• Requirement
Below are entries. Give back exactly the lines from the one containing "Generate a Blender" through the one containing "COL = S.collection", inclusive, without the pictures.
* begin Given entries *
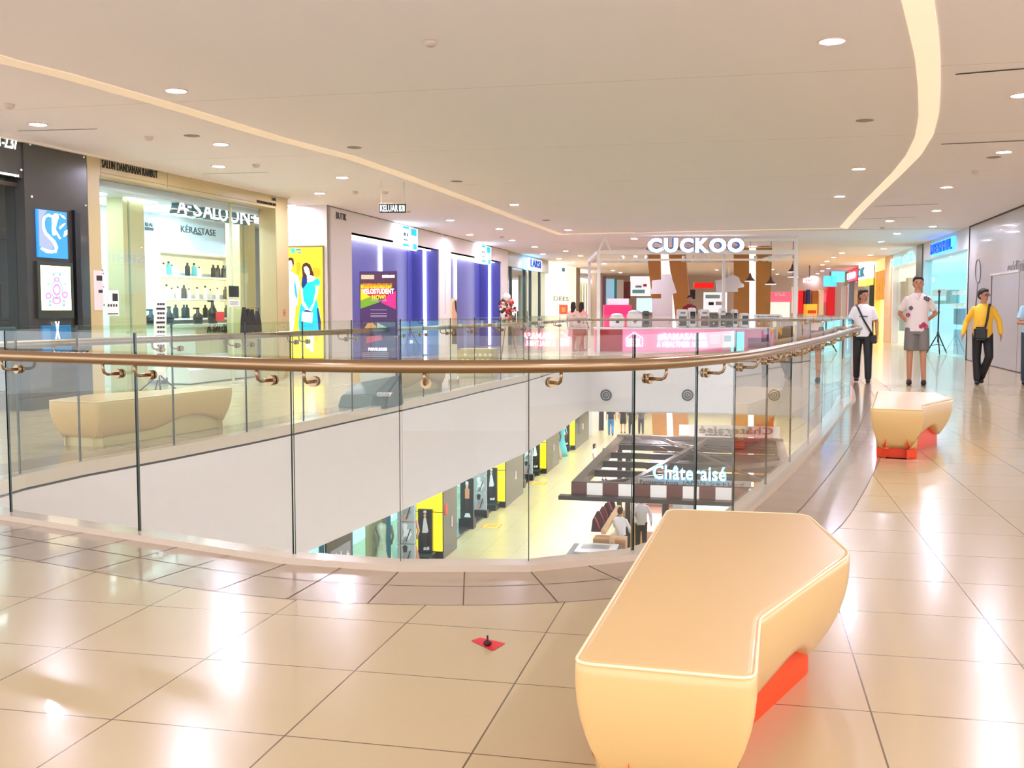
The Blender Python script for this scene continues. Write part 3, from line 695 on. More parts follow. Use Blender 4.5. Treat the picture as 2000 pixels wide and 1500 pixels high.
* end Given entries *
* begin Given entries *
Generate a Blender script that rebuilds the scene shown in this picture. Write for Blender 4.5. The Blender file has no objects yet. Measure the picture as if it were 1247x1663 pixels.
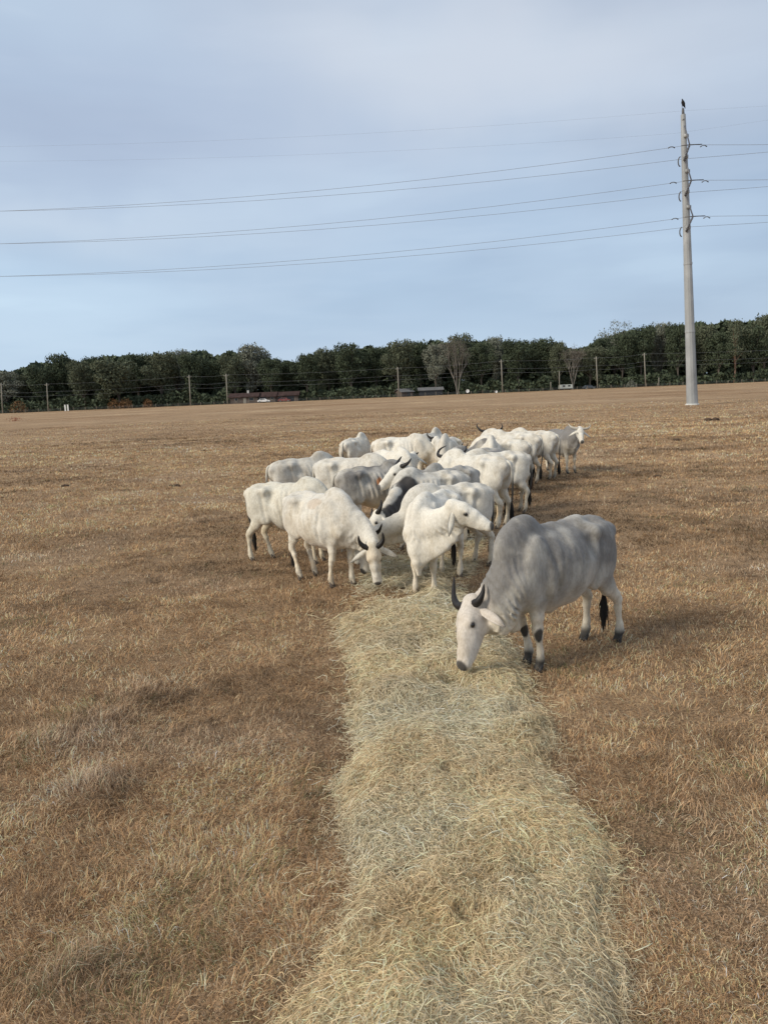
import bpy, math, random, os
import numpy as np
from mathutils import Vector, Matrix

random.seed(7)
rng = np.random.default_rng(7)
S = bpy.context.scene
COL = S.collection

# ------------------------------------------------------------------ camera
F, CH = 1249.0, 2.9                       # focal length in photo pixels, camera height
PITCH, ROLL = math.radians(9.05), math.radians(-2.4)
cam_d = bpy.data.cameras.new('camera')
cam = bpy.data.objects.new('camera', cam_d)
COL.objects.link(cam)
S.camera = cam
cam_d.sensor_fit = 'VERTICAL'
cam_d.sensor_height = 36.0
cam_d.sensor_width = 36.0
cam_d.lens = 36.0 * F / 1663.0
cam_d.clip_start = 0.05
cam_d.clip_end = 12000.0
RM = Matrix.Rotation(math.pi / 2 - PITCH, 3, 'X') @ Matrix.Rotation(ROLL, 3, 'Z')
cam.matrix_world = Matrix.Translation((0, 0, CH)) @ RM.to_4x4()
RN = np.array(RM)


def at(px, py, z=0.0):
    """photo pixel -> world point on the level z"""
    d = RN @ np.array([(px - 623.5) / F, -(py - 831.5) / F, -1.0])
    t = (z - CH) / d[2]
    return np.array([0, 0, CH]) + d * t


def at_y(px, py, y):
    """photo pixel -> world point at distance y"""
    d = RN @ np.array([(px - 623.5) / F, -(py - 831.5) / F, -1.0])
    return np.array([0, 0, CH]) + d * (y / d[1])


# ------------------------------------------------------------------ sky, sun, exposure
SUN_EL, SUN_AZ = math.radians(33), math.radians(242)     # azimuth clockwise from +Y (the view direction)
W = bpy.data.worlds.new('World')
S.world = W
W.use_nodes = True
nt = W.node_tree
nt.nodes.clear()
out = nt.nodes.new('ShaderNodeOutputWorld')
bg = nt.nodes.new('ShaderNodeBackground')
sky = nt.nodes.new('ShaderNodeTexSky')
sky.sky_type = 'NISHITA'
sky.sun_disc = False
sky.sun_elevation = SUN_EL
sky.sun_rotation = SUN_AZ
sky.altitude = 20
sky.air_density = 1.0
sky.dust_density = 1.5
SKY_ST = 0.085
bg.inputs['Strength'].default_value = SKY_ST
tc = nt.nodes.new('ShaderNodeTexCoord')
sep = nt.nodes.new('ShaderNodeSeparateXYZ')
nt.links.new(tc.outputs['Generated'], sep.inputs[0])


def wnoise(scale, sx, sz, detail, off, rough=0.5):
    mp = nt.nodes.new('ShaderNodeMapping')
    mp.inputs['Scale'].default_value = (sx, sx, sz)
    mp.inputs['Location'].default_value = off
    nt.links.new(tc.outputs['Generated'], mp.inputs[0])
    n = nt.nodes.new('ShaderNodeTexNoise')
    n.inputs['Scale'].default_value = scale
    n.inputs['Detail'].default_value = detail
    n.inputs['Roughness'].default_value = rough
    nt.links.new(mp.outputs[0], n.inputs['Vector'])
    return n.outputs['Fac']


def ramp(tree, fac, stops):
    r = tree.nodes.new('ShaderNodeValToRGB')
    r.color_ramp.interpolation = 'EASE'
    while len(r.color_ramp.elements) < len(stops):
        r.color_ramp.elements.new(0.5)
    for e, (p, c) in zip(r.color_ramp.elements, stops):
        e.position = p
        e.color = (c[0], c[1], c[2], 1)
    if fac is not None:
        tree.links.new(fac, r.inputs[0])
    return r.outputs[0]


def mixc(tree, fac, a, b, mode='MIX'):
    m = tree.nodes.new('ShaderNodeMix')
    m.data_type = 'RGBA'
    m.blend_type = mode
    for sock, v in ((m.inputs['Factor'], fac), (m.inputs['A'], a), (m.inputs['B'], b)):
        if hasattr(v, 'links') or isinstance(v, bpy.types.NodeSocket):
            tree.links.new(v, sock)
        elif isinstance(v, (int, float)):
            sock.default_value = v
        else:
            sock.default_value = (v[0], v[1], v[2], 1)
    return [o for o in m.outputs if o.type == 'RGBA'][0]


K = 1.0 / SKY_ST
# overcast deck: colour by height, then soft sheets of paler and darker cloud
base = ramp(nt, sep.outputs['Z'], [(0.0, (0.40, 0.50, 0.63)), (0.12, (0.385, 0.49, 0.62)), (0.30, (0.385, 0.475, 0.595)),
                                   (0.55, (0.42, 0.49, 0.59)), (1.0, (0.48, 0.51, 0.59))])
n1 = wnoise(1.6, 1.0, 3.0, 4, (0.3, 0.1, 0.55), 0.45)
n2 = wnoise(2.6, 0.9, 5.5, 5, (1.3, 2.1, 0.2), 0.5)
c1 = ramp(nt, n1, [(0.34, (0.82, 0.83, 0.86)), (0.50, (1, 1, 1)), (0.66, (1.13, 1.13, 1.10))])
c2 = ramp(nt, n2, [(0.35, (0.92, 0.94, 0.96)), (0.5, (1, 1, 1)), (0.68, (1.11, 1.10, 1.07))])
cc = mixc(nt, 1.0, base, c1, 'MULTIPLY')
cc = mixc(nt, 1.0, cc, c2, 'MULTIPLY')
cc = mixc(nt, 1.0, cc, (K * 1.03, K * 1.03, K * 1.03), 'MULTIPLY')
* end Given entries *
• Result below
Generate a Blender script that rebuilds the scene shown in this picture. Write for Blender 4.5. The Blender file has no objects yet. Measure the picture as if it were 1247x1663 pixels.
import bpy, math, random, os
import numpy as np
from mathutils import Vector, Matrix

random.seed(7)
rng = np.random.default_rng(7)
S = bpy.context.scene
COL = S.collection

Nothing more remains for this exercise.